Over half of Irish entrepreneurs say recruitment is their biggest challenge

EY says a growth in employment is expected to continue through 2018

Over half of Irish entrepreneurs say recruitment is their biggest challenge

File photo of office workers at their desks | Image: Lauren Hurley/PA Wire/PA Images

A new survey has found 57% of Irish entrepreneurs say recruiting experienced staff has been the biggest challenge in the last year.

The annual EY survey was conducted amongst 130 entrepreneurs across the island of Ireland, who are all previous finalists in the EY Entrepreneur Of The Year.
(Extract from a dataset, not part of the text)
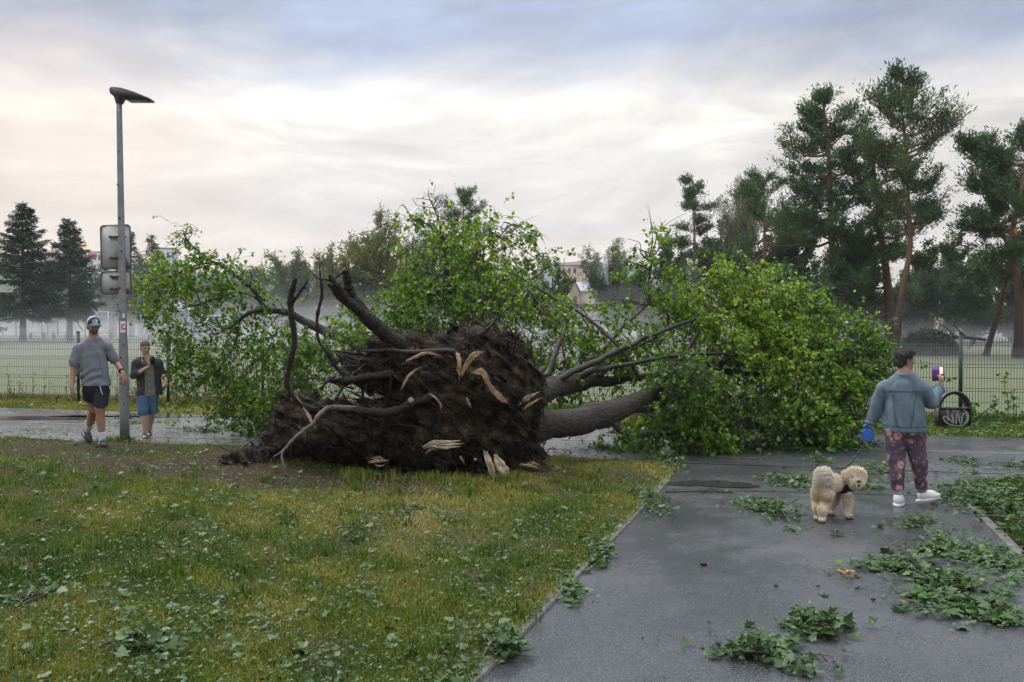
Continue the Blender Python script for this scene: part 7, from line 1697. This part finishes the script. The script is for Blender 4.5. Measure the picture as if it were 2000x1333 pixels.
F_keep = s.F.copy(); s.cut((0, 0, 1), (0, 0, 1.375)); jk = s.mesh('denim_jacket', m_den, P3)
ring('collar', (.006, .005, 1.365), (.0, -.15, 1), .070, .022, m_den, jk, .95); ring('cuff', (.347, .257, 1.198), (.35, .75, .55), .050, .012, m_den, jk); ring('cuff', (-.323, .02, .848), (-.25, 0, -1), .050, .012, m_den, jk)
m_stitch = mat('dark_seam_stitching', (.03, .045, .065), rough=.9)
def on_back(pts, th, name):
    P = smooth_path(pts, 6); VV = s.V; o_ = []
    for q0 in P:
        dxy = (VV[:, 0] - q0[0]) ** 2 + (VV[:, 2] - q0[2]) ** 2; near = np.where(dxy < .0004)[0]
        if len(near): o_.append((q0[0], VV[near, 1].min() - .001, q0[2]))
    mb = MB(); mb.tube(o_, th, 5); mb.build(name, m_stitch, jk)
on_back([(-.20, 0, 1.172), (-.1, 0, 1.182), (.0, 0, 1.185), (.1, 0, 1.182), (.20, 0, 1.165)], .0035, 'seam'); on_back([(-.20, 0, .826), (-.1, 0, .824), (.02, 0, .824), (.12, 0, .824), (.23, 0, .828)], .003, 'seam')
on_back([(-.10, 0, 1.18), (-.085, 0, 1.0), (-.055, 0, .83)], .0025, 'seam'); on_back([(.12, 0, 1.18), (.10, 0, 1.0), (.075, 0, .83)], .0025, 'seam')
# phone in a purple folding case
ph = empty('phone', rel(o3, (.345, .34, 1.36)), 'phone in an open purple folding case held up by the person in denim', 'phone', rz=RZ); rz1 = Matrix.Rotation(R(-4), 3, 'Y')
m_pur = mat('purple_leatherette', (.13, .055, .22), (.18, .08, .28), 20, .45, .3, 90); m_scr, t, b = nodes('lit_phone_screen')
t.links.new(rampn(t, nz(t, 22, 3), [(.4, (.55, .22, .12)), (.6, (.75, .65, .55))]), b.inputs['Base Color']); t.links.new(rampn(t, nz(t, 22, 3), [(.4, (.7, .3, .15)), (.6, (.9, .8, .7))]), b.inputs['Emission Color']); b.inputs['Emission Strength'].default_value = .55
mb = MB(); mb.box((-.032, 0, 0), (.070, .007, .155), rz1, bev=.003); mb.build('case_flap', m_pur, ph); mb = MB(); mb.box((.030, .0, 0), (.052, .012, .155), rz1, bev=.003); mb.build('handset', m_phone, ph)
mb = MB(); mb.box(np.array(rz1) @ np.array((.026, -.0075, .002)), (.034, .002, .135), rz1); mb.build('screen', m_scr, ph); mb = MB(); mb.box(np.array(rz1) @ np.array((.034, -.011, -.012)), (.028, .004, .022), rz1, bev=.003); mb.build('clasp', m_pur, ph)
mb = MB(); [mb.box(np.array(rz1) @ np.array((-.034, -.0045, z)), (.056, .003, .004), rz1) for z in (.012, .024, .036)]; mb.build('card_slots', mat('dark_purple', (.06, .025, .11), rough=.6), ph)

# ---------------------------------------------------------------- dog
d4 = 9.62; o4 = np.array(((1635 - 1000) / F * d4, d4, .003))
DG = empty('dog', o4, 'cream curly-haired dog in a black harness, looking back over its shoulder on the wet path', 'dog', rz=face(o4))
m_fur, t, b = nodes('cream_dog_fur'); tcn = t.nodes.new('ShaderNodeTexCoord'); sx_ = t.nodes.new('ShaderNodeSeparateXYZ'); t.links.new(tcn.outputs['Object'], sx_.inputs[0])
f_ = mth(t, 'ADD', mth(t, 'MULTIPLY', nz(t, 9, 4), .9), mth(t, 'MULTIPLY', nz(t, 60, 3), .25))
c = rampn(t, f_, [(.42, (.84, .76, .62)), (.60, (.78, .66, .49)), (.76, (.64, .48, .32))])
c = mixc(t, rampn(t, sx_.outputs['Z'], [(.0, (1, 1, 1)), (.05, (0, 0, 0))]), c, (.10, .075, .05)); t.links.new(c, b.inputs['Base Color']); b.inputs['Roughness'].default_value = .85; b.inputs['Specular IOR Level'].default_value = .15
m_furw = mat('white_tail_fur', (.80, .75, .67), (.72, .63, .50), 12, .85)
s = Sdf((-.34, -.34, -.01), (.38, .50, .56), .0075)
s.ell((-.122, -.10, .325), (.078, .098, .086), .05); s.ell((-.03, .05, .335), (.076, .16, .074), .05); s.ell((.070, .17, .330), (.078, .105, .095), .05)      # rump, loin, deep chest
s.chain([(.095, .19, .34), (.135, .15, .385), (.165, .10, .40)], [.078, .068, .06], .04)                                                                     # neck turned back
for (hx, kx, ox, px_, y0, y1, y2, y3) in ((-.165, -.175, -.178, -.172, -.12, -.02, -.17, -.15), (-.085, -.100, -.130, -.128, -.17, -.10, -.26, -.245)):      # hind legs: knee forward, hock back
    s.chain([(hx, y0, .27), (kx, y1, .18), (ox, y2, .115), (px_, y3 - .01, .035)], [.052, .036, .024, .023], .02); s.ell((px_, y3 - .035, .022), (.032, .045, .024), .015)
for (hx, mx_, px_, y0, y1) in ((.095, .105, .118, .12, .02), (.00, -.02, -.048, .20, .15)):
    s.chain([(hx, y0, .27), (mx_, (y0 + y1) / 2, .15), (px_ - .015, y1, .045)], [.045, .031, .025], .02); s.ell((px_, y1 - .03, .024), (.034, .045, .025), .015)
hc = np.array((.175, .03, .405)); hf = unit(np.array((.22, -1, -.12))); hu = unit(np.array((-.05, .0, 1))); hs = np.cross(hf, hu); RH = np.stack([hs, hf, hu], 1)
hp_ = lambda x, y, z: hc + hs * x + hf * y + hu * z
s.ell(hp_(0, -.01, .012), (.080, .078, .074), .03, RH); s.ell(hp_(0, .055, -.030), (.055, .065, .046), .03, RH); s.ell(hp_(0, .03, -.070), (.048, .045, .035), .03, RH)
for a in (-1, 1): s.ell(hp_(a * .090, -.02, -.005), (.026, .040, .062), .015, RH)
body = s.mesh('body', m_fur, DG); bV, bQ = s.V, s.Q
s = Sdf((-.30, -.32, .22), (.06, .10, .54), .0075); s.chain([(-.115, -.10, .37), (-.125, -.14, .43), (-.11, -.11, .445)], [.035, .045, .042], .03); s.chain([(-.11, -.12, .43), (-.075, -.16, .385), (-.055, -.17, .33)], [.046, .038, .02], .03); s.chain([(-.12, -.13, .425), (-.165, -.17, .37)], [.044, .026], .03); s.noise(.008, 22, 2)
tail = s.mesh('tail', m_furw, DG); tV, tQ = s.V, s.Q
for a in (-1, 1):
    s = Sdf(hp_(a * .036, .062, .012) - .02, hp_(a * .036, .062, .012) + .02, .003); s.ell(hp_(a * .037, .066, .010), (.012, .010, .012), .001, RH); s.mesh('eye', m_eye, DG)
s = Sdf(hp_(0, .115, -.02) - .04, hp_(0, .115, -.02) + .04, .0035); s.ell(hp_(0, .122, -.014), (.019, .013, .014), .004, RH); s.mesh('nose', m_eye, DG)
s = Sdf(hp_(0, .10, -.05) - .05, hp_(0, .10, -.05) + .05, .0035); s.ell(hp_(0, .098, -.052), (.018, .016, .014), .004, RH); s.mesh('mouth', mat('dark_mouth', (.03, .012, .012), rough=.5), DG)
# fur: short tapered locks over body and tail
q = np.random.RandomState(8)
def fur(V0, Q0, n, ln, m, parent, avoid=True):
    tri = V0[Q0]; c = tri.mean(1); nn = unit(np.cross(tri[:, 2] - tri[:, 0], tri[:, 3] - tri[:, 1]))
    ok = np.ones(len(c), bool)
    if avoid:
        for cc_, rr_ in ((hp_(.037, .075, .008), .017), (hp_(-.037, .075, .008), .017), (hp_(0, .125, -.015), .026), (hp_(0, .11, -.05), .018)): ok &= np.linalg.norm(c - cc_, axis=1) > rr_
        ok &= ~((c[:, 1] * .85 + c[:, 0] * .45 > .062) & (c[:, 1] < .32) & (c[:, 2] > .225) & (np.linalg.norm(c - hc, axis=1) > .100))
    pool = np.where(ok)[0]; ix = q.choice(pool, n); c = c[ix]; nn = nn[ix]
    low = np.clip(c[:, 2:3] / .12, .35, 1); l = q.uniform(.5, 1.2, (n, 1)) * ln * low; dr = unit(nn * .75 + q.randn(n, 3) * .38 + (0, 0, -.55)); tq = np.linspace(0, 1, 4)[None, :, None]
    cur = unit(np.cross(nn, q.randn(n, 3)))[:, None] * np.sin(tq * 4.5) * .20
    P = c[:, None] + (nn[:, None] * np.sin(tq * 1.6) * .35 + dr[:, None] * tq + cur) * l[:, None]; V, f = strands(P, np.linspace(.0034, .0008, 4)[None] * q.uniform(.7, 1.3, (n, 1)), 3); return mesh_np('fur', V, f, m, parent)
fur(bV, bQ, 20000, .021, m_fur, body); fur(tV, tQ, 4000, .028, m_furw, tail, False)
# harness
m_har = mat('black_harness_webbing', (.010, .010, .012), (.02, .02, .024), 40, .7, .5, 120)
s = Sdf((-.12, .02, .14), (.24, .34, .50), .0075); s.ell((.070, .16, .325), (.105, .135, .125), .04); s.chain([(.095, .19, .345), (.135, .15, .385)], [.098, .086], .04); s.cut(unit(np.array((.75, -.55, .45))), (.150, .12, .375)); s.cut(unit(np.array((-.45, -.85, .0))), (.01, .075, .3)); s.cut((0, 0, -1), (0, 0, .225)); s.noise(.004, 20, 2)
hn = s.mesh('harness', m_har, DG)
mb = MB(); mb.box((.045, .05, .40), (.02, .012, .012), bev=.003); mb.build('buckle', m_metal, hn)
ring('leash_ring', (.075, .12, .455), (0, .3, 1), .013, .003, m_metal, hn)
# the lead: blue reel in the hand, cord to the harness
rl = rel(o3, (-.345, -.01, .715)); LD_ = empty('dog_lead', rl, 'round blue retractable dog lead with its dark cord running down to the dog', 'dog lead', rz=RZ)
m_blu = mat('blue_plastic', (.012, .10, .42), (.015, .12, .48), 8, .3); n = 28
s = Sdf((-.09, -.04, -.09), (.10, .04, .14), .005); s.ell((0, 0, 0), (.066, .060, .066), .004); s.cut((0, -1, 0), (0, -.018, 0)); s.cut((0, 1, 0), (0, .018, 0))
s.chain([(-.032, 0, .050), (-.038, 0, .095), (.0, 0, .118), (.048, 0, .105), (.058, 0, .055)], [.013, .012, .012, .012, .012], .01); s.mesh('reel', m_blu, LD_)
mb = MB(); mb.tube([(.03 * math.cos(a), -.0185, .03 * math.sin(a)) for a in np.linspace(0, 2 * math.pi, 20)], .002, 5, False); mb.tube([(-.012, -.02, -.012), (-.004, -.02, .016), (.004, -.02, -.006), (.016, -.02, .006)], .002, 5); mb.build('label', mat('pale_blue_print', (.12, .25, .55), rough=.4), LD_)
cs = np.array((-.02, 0, -.06)); ce = np.array(Matrix.Rotation(-RZ, 3, 'Z')) @ (rel(o4, (.075, .12, .465)) - rl); mid1 = (cs + ce) / 2 + (0, 0, -.02)
mb = MB(); mb.tube(smooth_path([cs, cs * .7 + ce * .3 + (0, 0, -.015), mid1, cs * .25 + ce * .75 + (0, 0, -.015), ce], 5), np.interp(np.linspace(0, 1, 21), [0, .45, .5, 1], [.006, .006, .009, .009]), 5); mb.build('cord', m_strap, LD_)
EY says its Entrepreneur Of The Year Alumni Network now employs 241,744 people directly - an increase of 59% since 2013.

This equates to almost 90,000 employees.

EY says this growth in employment is expected to continue through 2018 "as business confidence increases."

In 2017, 79% of its alumni increased the headcount in their companies - while 84% plan to do so in 2018.
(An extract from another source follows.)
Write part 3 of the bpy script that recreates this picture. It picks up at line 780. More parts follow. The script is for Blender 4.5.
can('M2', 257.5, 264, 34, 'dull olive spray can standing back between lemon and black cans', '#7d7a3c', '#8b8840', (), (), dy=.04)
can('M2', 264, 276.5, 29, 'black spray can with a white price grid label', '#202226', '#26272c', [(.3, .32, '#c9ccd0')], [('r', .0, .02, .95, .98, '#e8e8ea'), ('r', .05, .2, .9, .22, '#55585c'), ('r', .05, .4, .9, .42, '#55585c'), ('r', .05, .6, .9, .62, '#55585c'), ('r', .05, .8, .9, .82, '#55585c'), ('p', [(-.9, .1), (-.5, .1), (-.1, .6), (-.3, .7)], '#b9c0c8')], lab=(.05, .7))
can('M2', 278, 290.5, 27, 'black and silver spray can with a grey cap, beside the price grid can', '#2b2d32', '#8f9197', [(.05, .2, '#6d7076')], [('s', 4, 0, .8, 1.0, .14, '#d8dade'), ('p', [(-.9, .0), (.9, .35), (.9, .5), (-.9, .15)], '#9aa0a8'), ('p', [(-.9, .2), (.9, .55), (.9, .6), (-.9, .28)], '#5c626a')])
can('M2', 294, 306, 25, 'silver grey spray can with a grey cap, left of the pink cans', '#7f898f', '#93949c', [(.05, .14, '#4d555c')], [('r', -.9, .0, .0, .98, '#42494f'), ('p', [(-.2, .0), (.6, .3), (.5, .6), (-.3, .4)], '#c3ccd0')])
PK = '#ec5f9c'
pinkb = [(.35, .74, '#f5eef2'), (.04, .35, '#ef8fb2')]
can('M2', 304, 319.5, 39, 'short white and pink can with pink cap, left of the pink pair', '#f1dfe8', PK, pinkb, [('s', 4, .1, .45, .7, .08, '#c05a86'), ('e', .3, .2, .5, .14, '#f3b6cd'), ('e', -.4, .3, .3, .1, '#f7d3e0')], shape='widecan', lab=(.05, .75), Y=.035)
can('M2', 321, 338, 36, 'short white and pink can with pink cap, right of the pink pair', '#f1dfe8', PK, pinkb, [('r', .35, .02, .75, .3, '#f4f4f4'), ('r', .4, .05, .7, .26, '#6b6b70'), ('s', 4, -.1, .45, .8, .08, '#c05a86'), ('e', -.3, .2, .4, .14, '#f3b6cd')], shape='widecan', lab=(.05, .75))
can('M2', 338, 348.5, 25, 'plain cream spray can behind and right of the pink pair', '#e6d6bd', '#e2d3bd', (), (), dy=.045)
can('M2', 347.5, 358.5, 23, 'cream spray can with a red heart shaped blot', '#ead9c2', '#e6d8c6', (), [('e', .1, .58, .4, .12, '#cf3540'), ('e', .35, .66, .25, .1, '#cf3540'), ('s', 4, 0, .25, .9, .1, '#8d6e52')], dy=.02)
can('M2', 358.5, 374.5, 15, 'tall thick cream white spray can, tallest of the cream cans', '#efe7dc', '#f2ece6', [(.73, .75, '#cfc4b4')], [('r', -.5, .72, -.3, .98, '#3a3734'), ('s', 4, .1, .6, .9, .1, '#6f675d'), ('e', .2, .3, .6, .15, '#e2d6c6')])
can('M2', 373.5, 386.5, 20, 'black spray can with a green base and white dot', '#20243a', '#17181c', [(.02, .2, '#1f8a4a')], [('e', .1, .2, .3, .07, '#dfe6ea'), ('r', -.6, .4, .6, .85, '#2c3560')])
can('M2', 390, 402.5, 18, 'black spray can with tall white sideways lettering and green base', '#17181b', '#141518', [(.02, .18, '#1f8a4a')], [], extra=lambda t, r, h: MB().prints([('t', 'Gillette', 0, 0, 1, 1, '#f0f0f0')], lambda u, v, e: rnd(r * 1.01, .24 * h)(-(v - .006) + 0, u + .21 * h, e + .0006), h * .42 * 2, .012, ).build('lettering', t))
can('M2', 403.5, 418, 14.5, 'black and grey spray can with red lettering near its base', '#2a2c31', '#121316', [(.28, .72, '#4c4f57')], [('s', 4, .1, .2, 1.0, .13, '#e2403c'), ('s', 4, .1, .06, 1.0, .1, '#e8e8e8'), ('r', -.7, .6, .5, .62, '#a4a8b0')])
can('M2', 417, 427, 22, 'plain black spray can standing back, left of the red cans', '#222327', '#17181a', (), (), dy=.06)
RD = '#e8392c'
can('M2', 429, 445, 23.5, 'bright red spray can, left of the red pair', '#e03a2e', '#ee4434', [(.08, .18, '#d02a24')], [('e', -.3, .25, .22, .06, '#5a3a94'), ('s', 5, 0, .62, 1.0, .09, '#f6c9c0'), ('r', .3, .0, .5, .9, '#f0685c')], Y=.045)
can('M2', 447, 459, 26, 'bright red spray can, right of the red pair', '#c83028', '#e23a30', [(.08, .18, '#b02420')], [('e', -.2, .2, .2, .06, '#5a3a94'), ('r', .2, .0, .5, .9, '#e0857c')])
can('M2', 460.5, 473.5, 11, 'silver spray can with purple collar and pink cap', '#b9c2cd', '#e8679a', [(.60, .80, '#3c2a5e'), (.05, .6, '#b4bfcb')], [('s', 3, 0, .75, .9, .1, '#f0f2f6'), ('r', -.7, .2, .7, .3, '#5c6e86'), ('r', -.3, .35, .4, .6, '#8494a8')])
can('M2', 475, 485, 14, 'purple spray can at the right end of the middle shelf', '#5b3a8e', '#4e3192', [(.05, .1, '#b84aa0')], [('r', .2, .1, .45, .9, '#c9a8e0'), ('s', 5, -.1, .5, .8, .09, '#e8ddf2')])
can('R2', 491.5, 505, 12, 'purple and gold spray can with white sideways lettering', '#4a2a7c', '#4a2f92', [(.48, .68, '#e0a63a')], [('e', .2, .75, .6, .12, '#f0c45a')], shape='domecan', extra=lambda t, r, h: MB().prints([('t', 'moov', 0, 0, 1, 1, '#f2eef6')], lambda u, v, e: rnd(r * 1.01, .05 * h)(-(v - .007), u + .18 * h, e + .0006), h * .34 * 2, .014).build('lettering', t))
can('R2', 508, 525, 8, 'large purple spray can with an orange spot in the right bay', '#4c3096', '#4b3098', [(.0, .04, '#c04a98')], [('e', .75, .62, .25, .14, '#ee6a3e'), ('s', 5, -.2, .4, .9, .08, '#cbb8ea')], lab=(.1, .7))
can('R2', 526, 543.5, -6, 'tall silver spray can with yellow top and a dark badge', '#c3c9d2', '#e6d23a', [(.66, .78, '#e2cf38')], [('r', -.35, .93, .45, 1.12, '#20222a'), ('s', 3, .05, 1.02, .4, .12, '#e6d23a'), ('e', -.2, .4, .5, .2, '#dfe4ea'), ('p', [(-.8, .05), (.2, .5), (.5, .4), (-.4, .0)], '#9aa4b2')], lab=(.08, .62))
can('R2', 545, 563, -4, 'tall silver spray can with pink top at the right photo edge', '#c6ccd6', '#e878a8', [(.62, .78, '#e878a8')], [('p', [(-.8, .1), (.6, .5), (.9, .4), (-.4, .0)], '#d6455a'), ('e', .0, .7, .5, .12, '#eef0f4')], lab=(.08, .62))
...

EY says: "This jobs growth can be partially attributed to the strong financial performance of the EY Entrepreneur of the Year Alumni Network, who reported a combined revenue of €18.8bn in 2017, an increase of €2.2bn since 2013."

Image: Supplied to Newstalk.com

Commenting on the research findings partner lead of EY Entrepreneur of the Year Ireland, Kevin McLoughlin, said: "The Irish economy has made great strides in the last few years.
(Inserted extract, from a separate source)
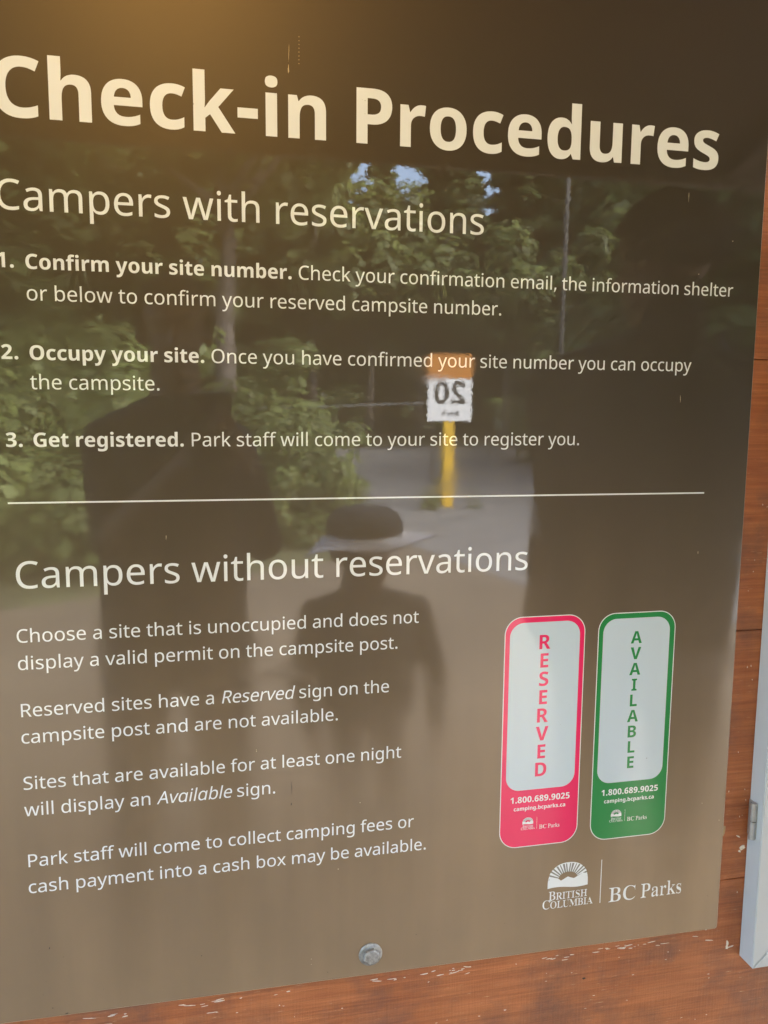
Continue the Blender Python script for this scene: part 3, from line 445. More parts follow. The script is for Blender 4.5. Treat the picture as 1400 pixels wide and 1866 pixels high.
def flatten(c, n=6):
    ex, k = [], len(c)
    for i in range(k):
        a, b = c[i], c[(i + 1) % k]
        ex.append(a)
        if not a[2] and not b[2]: ex.append(((a[0] + b[0]) / 2, (a[1] + b[1]) / 2, True))
    i0 = next(i for i, p in enumerate(ex) if p[2])
    ex = ex[i0:] + ex[:i0]
    out, i, m = [], 0, len(ex)
    while i < m:
        p = ex[i]; out.append((p[0], p[1]))
        if not ex[(i + 1) % m][2]:
            q, r = ex[(i + 1) % m], ex[(i + 2) % m]
            for s in range(1, n):
                t = s / n
                out.append(((1 - t) ** 2 * p[0] + 2 * t * (1 - t) * q[0] + t * t * r[0], (1 - t) ** 2 * p[1] + 2 * t * (1 - t) * q[1] + t * t * r[1]))
            i += 2
        else: i += 1
    return out

_gc = {}
def glyph(ch, style):
    k = (ch, style)
    if k in _gc: return _gc[k]
    if style == 'italic':
        src = 'q' if ch == 'a' else ch
        adv, cs = parse(GLYPHS['regular'][src])
        cs = [flatten(c) for c in cs]
        if ch == 'a': cs = [[(x, max(y, -0.010) if y > -0.05 else 0.0) for x, y in c] for c in cs]
        cs = [[(x * 0.95 + y * 0.2, y) for x, y in c] for c in cs]
        adv *= 0.935
    else:
        adv, cs = parse(GLYPHS[style][ch])
        cs = [flatten(c, 8 if style == 'bold' else 6) for c in cs]
        if style == 'serif':                               # a lighter cut: thin the upright stems
            new = []
            for c in cs:
                n = len(c); o = []
                for i in range(n):
                    x0, y0 = c[i - 1]; x1, y1 = c[(i + 1) % n]
                    l = math.hypot(x1 - x0, y1 - y0) or 1
                    nx = (y1 - y0) / l                      # outward for TrueType's clockwise outlines is -normal
                    o.append((c[i][0] + SERIF_THIN * nx * abs(nx), c[i][1]))
                new.append(o)
            cs = new
    _gc[k] = (adv, cs)
    return _gc[k]
SERIF_THIN = 0.026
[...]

"We are particularly proud that the EY Entrepreneur Of The Year™ Alumni Network is creating so much employment and creating opportunities for people, not just in cities but in rural parts of Ireland.

"While the economy has improved, entrepreneurs always face risks and impediments to growing their businesses.

"Recruiting the right talent is something that stood out as a challenge for companies over the last 12 months.

"With 84% of the businesses surveyed planning on increasing their headcount over the next 12 months, it is highly unlikely that this problem will go away."

The research shows that of the 16% of entrepreneurs who have exited the original business they were involved in, 90% have reinvested in another business.

EY says this shows there is "an appetite" to continue to create employment and drive the Irish economy forward.